Gambas al Ajillo

I think the first meal that hit me as “Spanish” is a classic tapa called gambas al ajillo. At that moment I realized it was going to be harder to navigate a Spanish menu than I anticipated. This was quite a surprise to me. I speak and read Spanish passably well. I hardly ever have a problem reading a menu written in Spanish when I am at home in Texas. Well, Spanish in the Americas and Spanish in Spain are two different beasts.

The differences make sense in some ways. There are ingredients in Spain that are not that common in Latin America. They are thousands of miles apart with very different climates. The food traditions share a common root, but many dishes have diverged wildly from their sources. In the case of the word “gambas,” I had never once heard this word until I arrived in Spain. The word has always been “camarón.”

There are Actually THREE Words for Shrimp

So in the United States, we use the word shrimp. On rare occasions, we may say prawn. For most of us, a shrimp is a shrimp. The Spanish have a much deeper love affair with fish and seafood and for them, using one word is not enough. There are three main words, and each one indicates a SIZE of shrimp. The largest version of shrimp is a langostino. Say langostino in Central America or Mexico and you can expect to get a lobster. But in Spain, it is a jumbo shrimp. The next size down and most common is the gamba. This is the average size of shrimp. The size of any shrimp you might find on an American table. The smallest size is camarón. Except if you say camarón to a Spaniard, they have no idea what you mean. It is a gamba. So while in Spain, order gambas.

About the Shells

One thing you take away from this is that shrimp shells bring a lot of flavor to the party. I hate peeling shrimp before I cook them. But, lots of people DO NOT LIKE to deal with the peeling the shrimp when they eat their meal. For me, I love the messiness of it. I love licking all the golden spicy, garlicky, shrimp infused olive oil off my fingers. I take great pleasure in the silky oiliness of it all. Leaving the shell on makes me happy. This may not be a great pleasure for you. You may even serve these to guests. In that case, shell the shrimp before you cook them. Its ok, it is still a delightful little plate of food.


Gambas al Ajillo

Spanish Style Shrimp and Garlic (Gambas al Ajillo)

Yield: 4 people

This recipe is a magical combination of shrimp, garlic, olive oil, and chili. I like a squeeze of lemon juice too. Play around with the basics of this, but no matter what it will be tasty and delicious.

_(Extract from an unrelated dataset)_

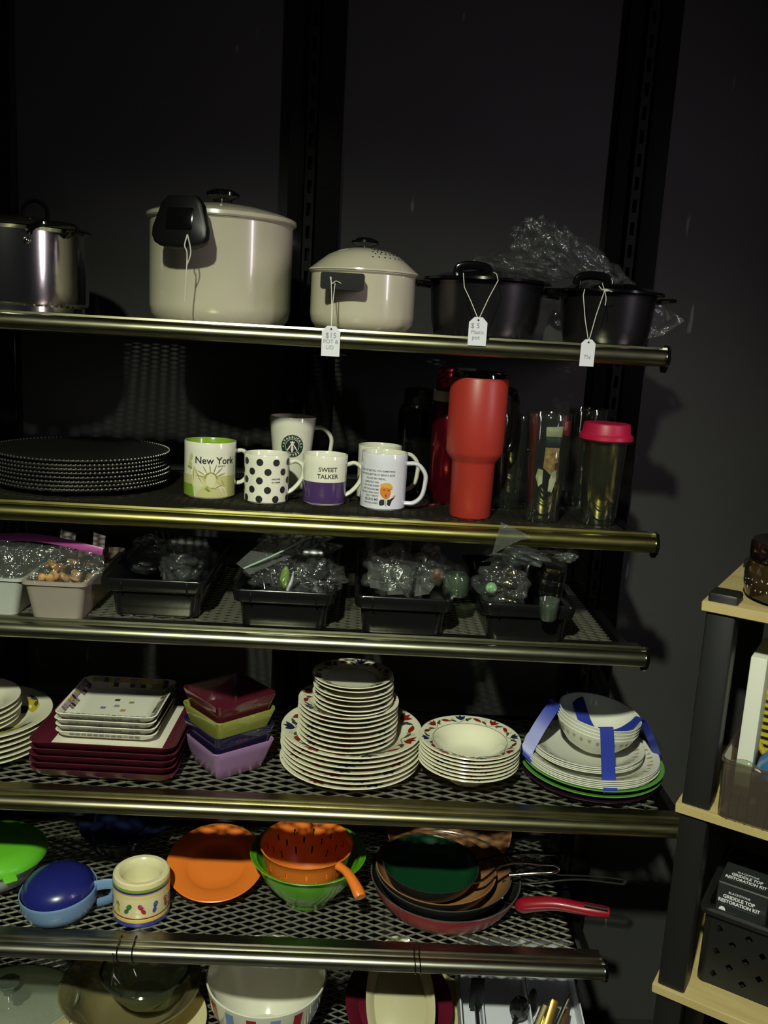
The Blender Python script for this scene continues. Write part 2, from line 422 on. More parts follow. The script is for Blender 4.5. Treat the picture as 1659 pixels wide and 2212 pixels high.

  • 1 lb Shrimp, med, shell on
  • 3 cloves Garlic, peeled
  • 1-2 fresno or jalapeño pepper, red
  • 1 cup Olive Oil, EVOO
  • 1 Lemon
  • 1/4 cup Parsley, chopped
  • 1 tsp salt, kosher


Prepare all your ingredients

  1. If you are shelling your shrimp, remove the shells, but leave the tails on.
  2. Peel your garlic being careful to keep them whole. If you have a mandolin use it to slice your garlic, this will give you lovely even slices. If you don't have a mandolin slice the garlic with a knife. Try and slice the garlic as thinly and evenly as you can.
  3. Do the same with your red chili.


  1. Heat the olive oil in a cast iron skillet on med heat. When the olive oil is shimmering, add the chilis, the slices of garlic, salt, and the shrimp into the oil. Distribute the ingredients evenly. Cook for 5-8 minutes until the shrimp are opaque and pink.
  2. You want to keep an eye on the garlic and the chilis while they are cooking. You want the garlic slices to be crispy and golden. Do not let them burn. If they burn, they will be bitter and gross. Once the garlic turn golden and crispy remove them from the pan. When they are all the ingredients finish cooking, transfer everything into a serving dish. 
  3. You can serve everything in one big bowl and let people tuck in and help themselves. For a slightly more elegant experience divide into four separate plates. Make sure each serving gets plenty of garlic and chili. Sprinkle everything with parsley and serve. Don't forget to have plenty of good bread on hand so people can mop up the oil. You won't want to waste a bit of that golden, garlic infused oil.